Furry clue in mystery of Baltic prowlers

Click to follow
The Independent Online
CHRISTOPHER BELLAMY

Defence Correspondent

Submarines, some of unusual design, attacked the Swedish coastal defence system in the Baltic several times in the 1980s, deliberately damaging electronic sensors on the sea bed, Swedish authorities have confirmed. The Swedes have not solved the mystery of the prowling submarines, as they were unable to confirm who was responsible.

A special Submarine Commission acknowledged some reports of "alien submarine activity" detected by sonar were, in fact, swimming minks.

From 1981 to 1994 there were more than 6,000 reports of submarines intruding into Swedish coastal waters, peaking in 1987 and declining thereafter to "a couple of hundred" in 1994. Sweden has a complex system of coastal defences, using coastal artillery, mines and missiles linked to underwater sensors. In 1981 Sweden protested after a Soviet Whiskey class submarine, U-137, ran aground in south-eastern Sweden near a top-secret naval base.

The Russians blamed a navigation error, but the Commission confirmed that the submarine entered Swedish waters deliberately and had been carrying nuclear weapons. However, it said the evidence for the other penetrations of Swedish defences did not justify blaming them on the Russians.

In the mid-1980s a mined area off northern Sweden was tampered with and put out of action. The Commission said electric equipment at great depth had been damaged by blows from a hard object. The nature of the damage and the depth indicated it was planned and carried out with sophisticated equipment.

Although some reports were explained by mink, others were clearly caused by man-made submarine activity.
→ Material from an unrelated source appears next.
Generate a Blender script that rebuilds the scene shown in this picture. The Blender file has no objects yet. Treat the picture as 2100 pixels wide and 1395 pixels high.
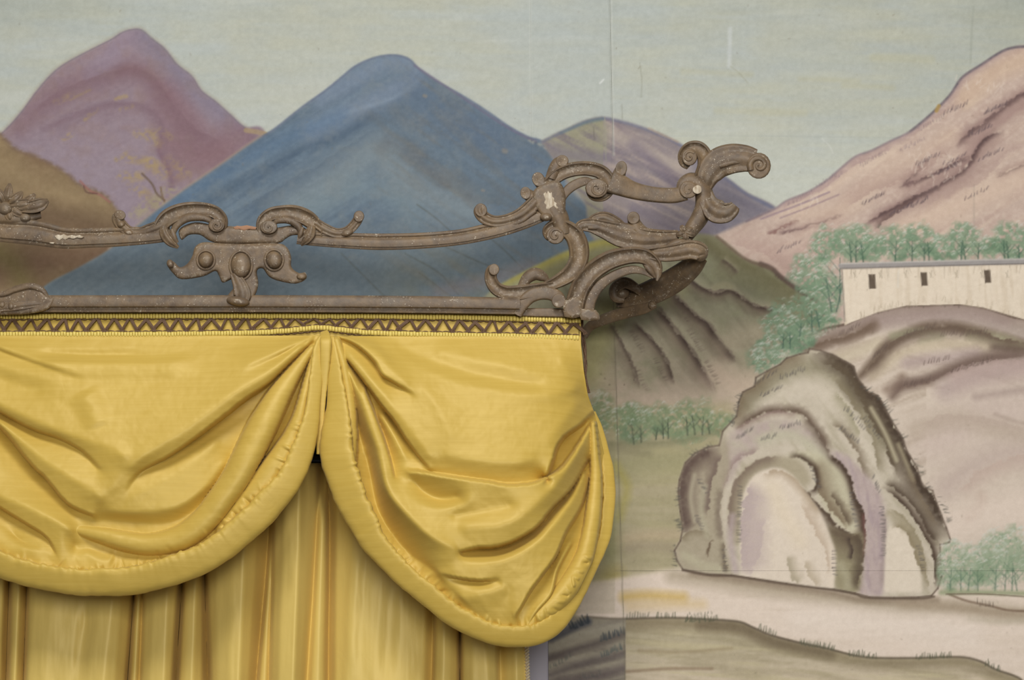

In October 1982, passive sonar detected a submarine in the Danziger inlet, and in 1988 and 1992, active sonar detected "alien underwater craft" in the Havringebukten area. On both occasions the craft were estimated to be be about 100ft long - smaller than a conventional submarine. In May 1988 a submarine was detected in the Gothenburg archipelago.

Among the mysteries were tracks on the sea bed, suggesting the country responsible, assumed to be Russia, was using unorthodox submarine vehicles, which could also drive along the sea-bed, either to inflict specific damage on Swedish defences or as part of some test programme.

Tracks were found on the seabed at Harsfjarden in 1982, at Karpelshamnsviken in 1987 and Havringebukten in 1988.